Cao Guangjing, deputy general manager of the corporation, said that by May this year, workers would have completed the portion of the dam on southern bank of the river to the height of 185 meters.
"The Three Gorges Project will be capable of flood control on the Yangtze by then and generating more electricity as water levels in the reservoir rise from their current 135 meters to 156 meters," Cao said.
Situated near the Xiling Gorge, the easternmost gorge in the middle reaches of the Yangtze River, the Three Gorges Dam is designed to be 2,309 meters long and 185 meters high.
Launched in 1993, the Three Gorges Project, including the construction of the 185-m-high dam and 26 generators on both banks of the Yangtze, is being built in three phases.

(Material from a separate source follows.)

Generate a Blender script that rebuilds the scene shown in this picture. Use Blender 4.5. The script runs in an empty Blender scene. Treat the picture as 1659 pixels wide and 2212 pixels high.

The preparations and construction of the first phase were carried out between 1993 and 1997. The Yangtze was dammed at the Three Gorges area for the first time on November 8, 1997.
Workers began laying concrete for the dam from the northern bank of the Yangtze in late 1998 and completed this section of the dam, 1,600-m long, in October 2002.
Concrete-laying work in the portion close to the southern bank, extending 660 m, began in July 2003 and is scheduled to finish by early 2007.
In accordance with the original plan, the Three Gorges Project, with an estimated cost of 180 billion yuan (approximately US$21.7 billion), will also have 26 generators with a combined generating capacity of 18.2 million kw.
To date, 14 turbo-generators have been successfully installed and put to work on the northern bank of the Yangtze. They generated 49.09 billion kw/hour of electricity in 2005.
The entire Three Gorges Project is expected to be completed in 2009 and by then, it will be able to generate 84.7 billion kwh of electricity annually.